▸ **Data extract**:
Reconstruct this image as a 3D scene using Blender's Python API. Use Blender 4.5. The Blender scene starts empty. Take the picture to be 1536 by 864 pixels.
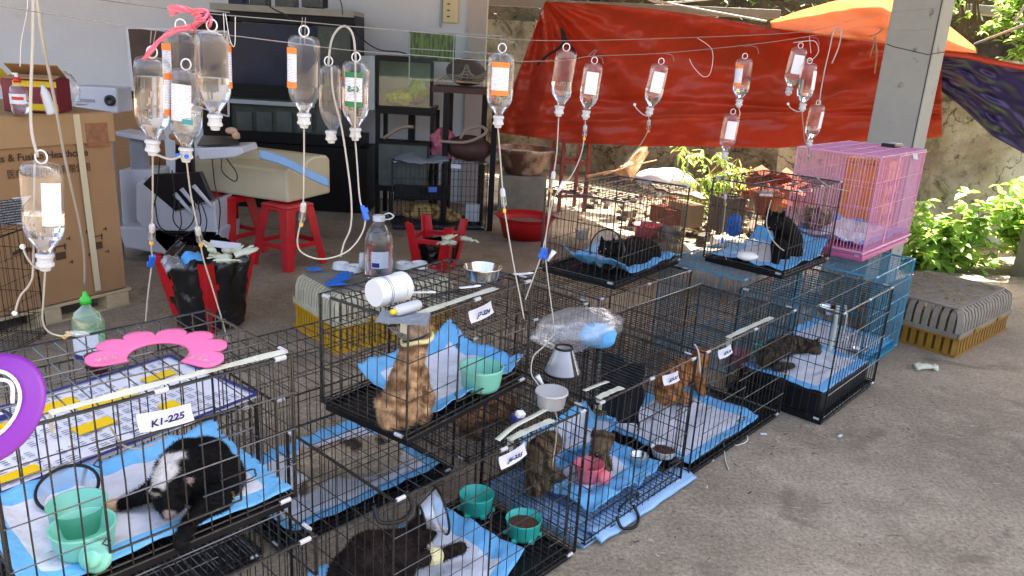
import bpy, math, random
from math import sin, cos, pi, radians
from mathutils import Vector, Matrix, noise
random.seed(7)
C = bpy.context.scene.collection
scene = bpy.context.scene

# ------------------------------------------------------------------ camera
F_PX, CAM_H = 1150.0, 1.60
_dx, _dy = 550-768, 4184-432
_D = math.hypot(_dx, _dy)
PITCH = pi/2-math.atan(_D/F_PX)
_w = Vector((0, cos(PITCH), -sin(PITCH)))
_r0 = Vector((1, 0, 0)); _u0 = _r0.cross(_w)
_ux, _uy = -_dx/_D, _dy/_D
CR = _uy*_r0+_ux*_u0
CU = -_ux*_r0+_uy*_u0
CO = Vector((0, 0, CAM_H))
cd = bpy.data.cameras.new('camera'); cam = bpy.data.objects.new('camera', cd); C.objects.link(cam)
cam.matrix_world = Matrix(((CR.x, CU.x, -_w.x, CO.x), (CR.y, CU.y, -_w.y, CO.y), (CR.z, CU.z, -_w.z, CO.z), (0, 0, 0, 1)))
cd.sensor_width = 36; cd.lens = F_PX/1536*36; cd.clip_end = 300; cd.clip_start = 0.05
scene.camera = cam

# ------------------------------------------------------------------ world, sun, exposure
SUN_EL, SUN_AZ = radians(60), radians(55)      # azimuth measured from +X towards +Y
wd = bpy.data.worlds.new('World'); scene.world = wd; wd.use_nodes = True
nt = wd.node_tree; nt.nodes.clear()
sky = nt.nodes.new('ShaderNodeTexSky'); sky.sky_type = 'NISHITA'; sky.sun_disc = False
sky.sun_elevation = SUN_EL; sky.sun_rotation = pi/2-SUN_AZ; sky.air_density = 0.9; sky.dust_density = 7.0; sky.ozone_density = 0.2
bg = nt.nodes.new('ShaderNodeBackground'); bg.inputs[1].default_value = 0.14
wo = nt.nodes.new('ShaderNodeOutputWorld')
nt.links.new(sky.outputs[0], bg.inputs[0]); nt.links.new(bg.outputs[0], wo.inputs[0])
sl = bpy.data.lights.new('sun', 'SUN'); sl.energy = 4.5; sl.angle = radians(0.6); sl.color = (1, .93, .80)
so = bpy.data.objects.new('sun', sl); C.objects.link(so)
SUNV = Vector((cos(SUN_EL)*cos(SUN_AZ), cos(SUN_EL)*sin(SUN_AZ), sin(SUN_EL)))
so.rotation_euler = SUNV.to_track_quat('Z', 'Y').to_euler()
so.location = (4, 6, 9)
scene.view_settings.view_transform = 'Standard'; scene.view_settings.look = 'None'
scene.view_settings.exposure = 2.85; scene.view_settings.gamma = 1; scene.view_settings.use_curve_mapping = False
scene.render.engine = 'CYCLES'
cy = scene.cycles
cy.use_denoising = True; cy.max_bounces = 8; cy.diffuse_bounces = 4; cy.glossy_bounces = 4
cy.transmission_bounces = 8; cy.transparent_max_bounces = 24; cy.caustics_reflective = False; cy.caustics_refractive = False
cy.sample_clamp_indirect = 6

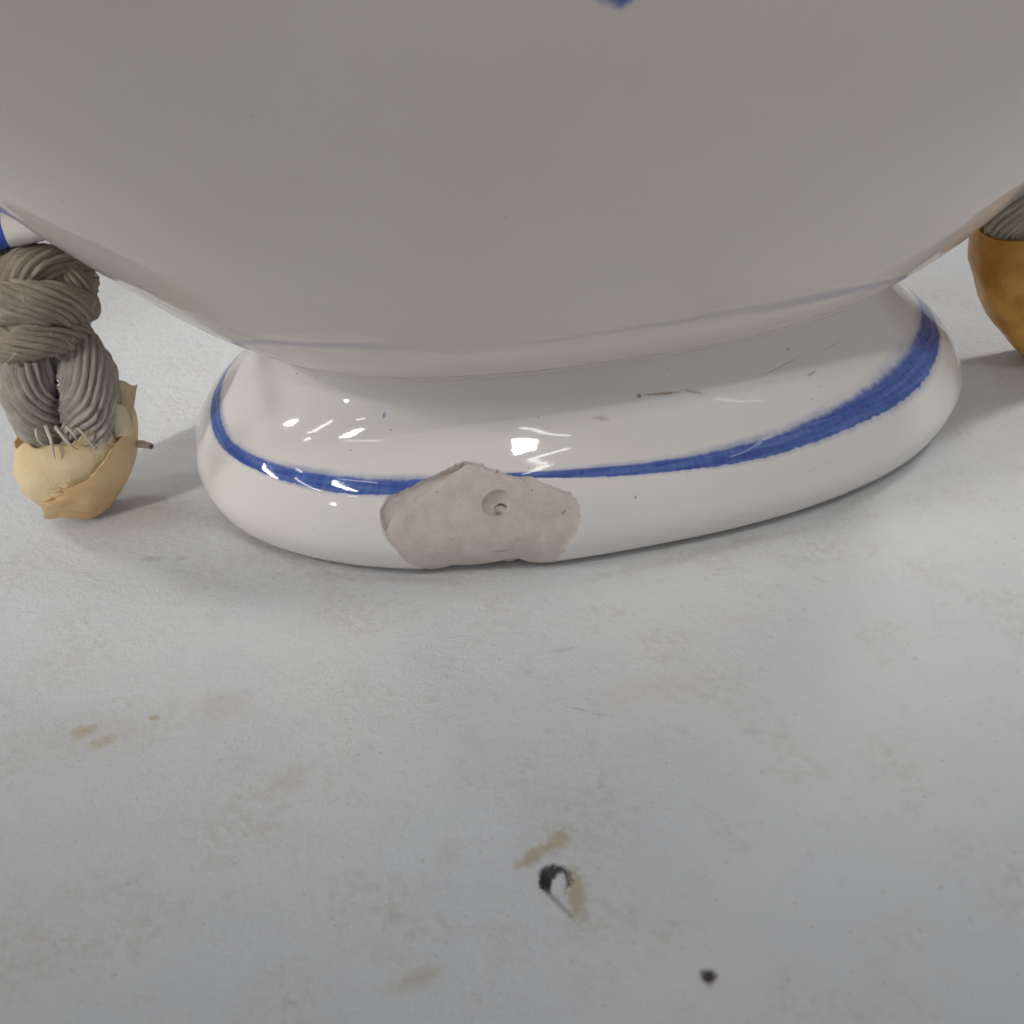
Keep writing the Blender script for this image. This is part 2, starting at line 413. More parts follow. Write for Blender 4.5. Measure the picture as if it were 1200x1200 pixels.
# ---------------------------------------------------------------- the flask
TH = math.radians(11.3)
flask = empty('ceramic_flask', (0, 0, 0), TH,
              'large white glazed flask on a chipped oval foot with a hand painted blue line', 'flask')
A0, B0 = 60.0, 35.0
PROF = [(3.4, 0), (2.2, .5), (.9, 2), (0.1, 4.6), (0.3, 6.7), (1.4, 9.1), (2.8, 11.1), (4.5, 12.8), (6.6, 14.6), (9.0, 16.7), (11.2, 19.0), (12.8, 21.2), (13.6, 23.0)]
vv, pr = catmull(PROF, 280)
VMAX = vv[-1]
def sell(t, a, b, n):
    c, s = np.cos(t), np.sin(t)
    return np.sign(c) * np.abs(c) ** (2 / n) * a, np.sign(s) * np.abs(s) ** (2 / n) * b
t1, t2 = -2.26, -1.60
tt = np.r_[np.linspace(t1, t2, 400, endpoint=False), np.linspace(t2, t1 + 2 * np.pi, 520, endpoint=False)]
NU, NV = len(tt), len(vv)
TT, KK = np.meshgrid(tt, np.arange(NV), indexing='ij')
fx, fy = sell(TT, A0 - pr[KK, 0], B0 - pr[KK, 0], 2.3)
FP = np.stack([fx, fy, pr[KK, 1]], -1)
# slightly uneven hand-thrown rim
wv = 0.20 * np.sin(3 * tt + 1.0) + 0.07 * np.sin(7 * tt + 2.2) + 0.03 * np.sin(13 * tt)
FP[..., 2] += (wv * 0.8)[:, None] * smooth01(vv, 3, 14)[None] * (1 - smooth01(vv, 19, 27))[None]
rad = FP[..., :2] / np.linalg.norm(FP[..., :2], axis=-1, keepdims=True)
FP[..., :2] += rad * (wv[:, None] * (1 - smooth01(vv, 18, 27))[None])[..., None]
def normals(G):
    du = np.roll(G, -1, 0) - np.roll(G, 1, 0)
    dv = np.gradient(G, axis=1)
    N = np.cross(du, dv); return N / (np.linalg.norm(N, axis=-1, keepdims=True) + 1e-12)
FN = normals(FP)
def x_of_t(t): return sell(np.asarray(t, float), A0 - 2.0, B0 - 2.0, 2.3)[0]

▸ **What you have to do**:
Write out each entry exactly as given, omitting any picture.

▸ **Answer**:
Reconstruct this image as a 3D scene using Blender's Python API. Use Blender 4.5. The Blender scene starts empty. Take the picture to be 1536 by 864 pixels.
import bpy, math, random
from math import sin, cos, pi, radians
from mathutils import Vector, Matrix, noise
random.seed(7)
C = bpy.context.scene.collection
scene = bpy.context.scene

# ------------------------------------------------------------------ camera
F_PX, CAM_H = 1150.0, 1.60
_dx, _dy = 550-768, 4184-432
_D = math.hypot(_dx, _dy)
PITCH = pi/2-math.atan(_D/F_PX)
_w = Vector((0, cos(PITCH), -sin(PITCH)))
_r0 = Vector((1, 0, 0)); _u0 = _r0.cross(_w)
_ux, _uy = -_dx/_D, _dy/_D
CR = _uy*_r0+_ux*_u0
CU = -_ux*_r0+_uy*_u0
CO = Vector((0, 0, CAM_H))
cd = bpy.data.cameras.new('camera'); cam = bpy.data.objects.new('camera', cd); C.objects.link(cam)
cam.matrix_world = Matrix(((CR.x, CU.x, -_w.x, CO.x), (CR.y, CU.y, -_w.y, CO.y), (CR.z, CU.z, -_w.z, CO.z), (0, 0, 0, 1)))
cd.sensor_width = 36; cd.lens = F_PX/1536*36; cd.clip_end = 300; cd.clip_start = 0.05
scene.camera = cam

# ------------------------------------------------------------------ world, sun, exposure
SUN_EL, SUN_AZ = radians(60), radians(55)      # azimuth measured from +X towards +Y
wd = bpy.data.worlds.new('World'); scene.world = wd; wd.use_nodes = True
nt = wd.node_tree; nt.nodes.clear()
sky = nt.nodes.new('ShaderNodeTexSky'); sky.sky_type = 'NISHITA'; sky.sun_disc = False
sky.sun_elevation = SUN_EL; sky.sun_rotation = pi/2-SUN_AZ; sky.air_density = 0.9; sky.dust_density = 7.0; sky.ozone_density = 0.2
bg = nt.nodes.new('ShaderNodeBackground'); bg.inputs[1].default_value = 0.14
wo = nt.nodes.new('ShaderNodeOutputWorld')
nt.links.new(sky.outputs[0], bg.inputs[0]); nt.links.new(bg.outputs[0], wo.inputs[0])
sl = bpy.data.lights.new('sun', 'SUN'); sl.energy = 4.5; sl.angle = radians(0.6); sl.color = (1, .93, .80)
so = bpy.data.objects.new('sun', sl); C.objects.link(so)
SUNV = Vector((cos(SUN_EL)*cos(SUN_AZ), cos(SUN_EL)*sin(SUN_AZ), sin(SUN_EL)))
so.rotation_euler = SUNV.to_track_quat('Z', 'Y').to_euler()
so.location = (4, 6, 9)
scene.view_settings.view_transform = 'Standard'; scene.view_settings.look = 'None'
scene.view_settings.exposure = 2.85; scene.view_settings.gamma = 1; scene.view_settings.use_curve_mapping = False
scene.render.engine = 'CYCLES'
cy = scene.cycles
cy.use_denoising = True; cy.max_bounces = 8; cy.diffuse_bounces = 4; cy.glossy_bounces = 4
cy.transmission_bounces = 8; cy.transparent_max_bounces = 24; cy.caustics_reflective = False; cy.caustics_refractive = False
cy.sample_clamp_indirect = 6

Keep writing the Blender script for this image. This is part 2, starting at line 413. More parts follow. Write for Blender 4.5. Measure the picture as if it were 1200x1200 pixels.
# ---------------------------------------------------------------- the flask
TH = math.radians(11.3)
flask = empty('ceramic_flask', (0, 0, 0), TH,
              'large white glazed flask on a chipped oval foot with a hand painted blue line', 'flask')
A0, B0 = 60.0, 35.0
PROF = [(3.4, 0), (2.2, .5), (.9, 2), (0.1, 4.6), (0.3, 6.7), (1.4, 9.1), (2.8, 11.1), (4.5, 12.8), (6.6, 14.6), (9.0, 16.7), (11.2, 19.0), (12.8, 21.2), (13.6, 23.0)]
vv, pr = catmull(PROF, 280)
VMAX = vv[-1]
def sell(t, a, b, n):
    c, s = np.cos(t), np.sin(t)
    return np.sign(c) * np.abs(c) ** (2 / n) * a, np.sign(s) * np.abs(s) ** (2 / n) * b
t1, t2 = -2.26, -1.60
tt = np.r_[np.linspace(t1, t2, 400, endpoint=False), np.linspace(t2, t1 + 2 * np.pi, 520, endpoint=False)]
NU, NV = len(tt), len(vv)
TT, KK = np.meshgrid(tt, np.arange(NV), indexing='ij')
fx, fy = sell(TT, A0 - pr[KK, 0], B0 - pr[KK, 0], 2.3)
FP = np.stack([fx, fy, pr[KK, 1]], -1)
# slightly uneven hand-thrown rim
wv = 0.20 * np.sin(3 * tt + 1.0) + 0.07 * np.sin(7 * tt + 2.2) + 0.03 * np.sin(13 * tt)
FP[..., 2] += (wv * 0.8)[:, None] * smooth01(vv, 3, 14)[None] * (1 - smooth01(vv, 19, 27))[None]
rad = FP[..., :2] / np.linalg.norm(FP[..., :2], axis=-1, keepdims=True)
FP[..., :2] += rad * (wv[:, None] * (1 - smooth01(vv, 18, 27))[None])[..., None]
def normals(G):
    du = np.roll(G, -1, 0) - np.roll(G, 1, 0)
    dv = np.gradient(G, axis=1)
    N = np.cross(du, dv); return N / (np.linalg.norm(N, axis=-1, keepdims=True) + 1e-12)
FN = normals(FP)
def x_of_t(t): return sell(np.asarray(t, float), A0 - 2.0, B0 - 2.0, 2.3)[0]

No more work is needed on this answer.